Non-isomorphic Group Structures on a Topological Group
I will restrict myself only to Lie groups, since the world of groups outside of this class is way too large and, I do not think, there is a good answer in this context. I will also restrict to simply-connected Lie groups so that the answer is reasonably neat. (This is not a very good reason, but this will keep my answer reasonably brief, I did not think through the details in the non-simply connected case which will have to require some hard case-by-case analysis: If you really want to find out the answer in this case, you would have to do it yourself or ask somebody else who has more time to spare.)
I will say that a Lie group $G$ is rigid if every Lie group homeomorphic to $G$ is in fact isomorphic to $G$.
Now, let's apply some structural results for Lie groups in this context. Every simply-connected Lie group will have the Levi-Malcev decomposition $$ G= S \rtimes H, $$ where $S$ is solvable and simply connected and $H$ is connected and has semisimple Lie algebra. Then $S$ is homeomorpbic to some ${\mathbb R}^n$ and, hence, if $n\ge 2$ then $S$ has non-unique Lie group structure (one can use either commutative or solvable noncommutative one). Since we can always use trivial action of $H$ on $S$ without changing topology of semidirect product, it follows that $G$ cannot be rigid if $n\ge 2$. If $n=1$ then $H$ has to act trivially on $S$ (as $H$ is connected, semisimple and, hence, has only trivial characters) and, thus, $G\cong {\mathbb R}\times H$. Therefore, in both cases $n=0, n=1$ the problem reduces to rigidity of the groups $H$.
Case 1. $H$ is compact. I then found by browsing this mathoverflow post that $H$ has to be rigid. By compactness of $H$ it is also clear that $G$ is rigid as well in this case.
Case 2. $H$ is noncompact. If $H$ happens to have finite center then it has the Iwasawa decomposition $H= U\cdot K$, where $K$ is maximal compact subgroup in $H$ and $U$ is solvable and homeomorphic to $R^m$ for some $m\ge 2$; in particular, $H$ is homeomorphic to ${\mathbb R}^m\times K$. (Algebraically, this is never a product!) Clearly, we can also endow ${\mathbb R}^m\times K$ with the algebraic structure of the direct product, hence, $H$ cannot be rigid; thus, $G$ is not rigid either. This leaves us with the case of infinite discrete center. (The standard example to think about is the universal cover of $SL(2, {\mathbb R})$.) However, every such $H$ can be divided by a discrete central subgroup $Z<H$, such that $Q=H/Z$ has trivial center. Then we can apply the same reasoning as above to conclude that $Q$ is non-rigid and then lift the modified Lie group structure to the covering space $H$ (of $Q$) to conclude that $H$ is again non-rigid.
Thus, the conclusion is that a simply-connected Lie group $G$ is rigid if and only if it is either compact or a product of a compact group and ${\mathbb R}$.

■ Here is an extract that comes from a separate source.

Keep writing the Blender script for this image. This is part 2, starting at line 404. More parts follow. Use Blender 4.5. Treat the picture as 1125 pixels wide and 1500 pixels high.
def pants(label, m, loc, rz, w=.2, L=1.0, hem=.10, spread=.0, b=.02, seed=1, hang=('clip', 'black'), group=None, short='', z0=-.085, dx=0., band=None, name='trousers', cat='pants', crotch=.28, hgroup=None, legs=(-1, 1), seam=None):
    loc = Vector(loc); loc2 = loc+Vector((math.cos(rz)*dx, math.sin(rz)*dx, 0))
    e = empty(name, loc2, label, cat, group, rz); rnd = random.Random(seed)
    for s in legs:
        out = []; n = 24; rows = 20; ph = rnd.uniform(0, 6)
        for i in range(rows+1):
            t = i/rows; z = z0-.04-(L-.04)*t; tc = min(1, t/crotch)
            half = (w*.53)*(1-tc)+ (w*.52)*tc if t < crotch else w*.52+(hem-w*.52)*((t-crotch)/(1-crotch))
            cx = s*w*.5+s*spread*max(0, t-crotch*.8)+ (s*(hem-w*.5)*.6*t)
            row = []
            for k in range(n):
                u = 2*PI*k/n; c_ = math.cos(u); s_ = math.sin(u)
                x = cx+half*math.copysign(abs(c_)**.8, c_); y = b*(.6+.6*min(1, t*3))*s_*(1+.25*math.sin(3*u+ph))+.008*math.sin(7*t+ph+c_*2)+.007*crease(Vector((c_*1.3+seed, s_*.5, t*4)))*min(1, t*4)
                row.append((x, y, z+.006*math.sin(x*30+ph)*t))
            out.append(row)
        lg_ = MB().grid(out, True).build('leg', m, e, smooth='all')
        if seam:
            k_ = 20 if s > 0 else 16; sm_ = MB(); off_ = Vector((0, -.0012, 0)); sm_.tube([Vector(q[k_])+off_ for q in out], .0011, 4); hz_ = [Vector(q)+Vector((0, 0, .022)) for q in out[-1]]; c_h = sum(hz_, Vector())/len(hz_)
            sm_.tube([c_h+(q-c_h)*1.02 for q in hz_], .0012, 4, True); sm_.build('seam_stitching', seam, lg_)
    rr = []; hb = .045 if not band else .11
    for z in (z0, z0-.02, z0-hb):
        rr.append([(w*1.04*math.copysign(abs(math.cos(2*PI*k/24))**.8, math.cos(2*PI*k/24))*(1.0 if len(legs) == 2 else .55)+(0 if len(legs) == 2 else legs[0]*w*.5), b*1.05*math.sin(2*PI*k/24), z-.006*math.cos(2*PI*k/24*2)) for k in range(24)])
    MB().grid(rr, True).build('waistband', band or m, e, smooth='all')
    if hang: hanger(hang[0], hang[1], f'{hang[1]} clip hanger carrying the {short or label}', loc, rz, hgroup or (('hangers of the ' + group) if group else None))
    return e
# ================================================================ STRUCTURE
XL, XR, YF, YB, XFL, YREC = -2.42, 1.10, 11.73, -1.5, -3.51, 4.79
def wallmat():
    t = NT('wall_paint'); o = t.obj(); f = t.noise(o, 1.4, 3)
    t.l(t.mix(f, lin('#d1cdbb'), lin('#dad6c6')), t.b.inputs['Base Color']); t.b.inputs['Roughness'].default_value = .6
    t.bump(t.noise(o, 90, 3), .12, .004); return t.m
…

This isn't really an answer, but it's too long for a comment. In any case, I think the answer could depend on your formulation. I can see two ways to interpret your question. Suppose $X$ and $Y$ are topological groups, homeomorphic as topological spaces. Are they necessarily isomorphic as
- abstract groups?
- topological groups?
Obviously 2 implies 1. I think the second question is the more interesting one. I don't know if this fact will lead to an answer, but all separable (infinite dimensional) Banach spaces are homeomorphic as topological spaces. They are isomorphic as real vector spaces for cardinality reasons I believe, thus as abstact groups, but I don't think they are isomorphic as topological groups (this is just my guess.)
One further remark is that your remark on discrete topological groups carries over to discrete topological groups of any cardinality. So $\Bbb Z$ and $\Bbb Q$, both endowed with the discrete topology, are isomorphic as topological spaces, but aren't isomorphic as groups. Maybe this is an indication that the good context for your question isn't abstract topological groups but connected topological groups, or even connected Lie groups.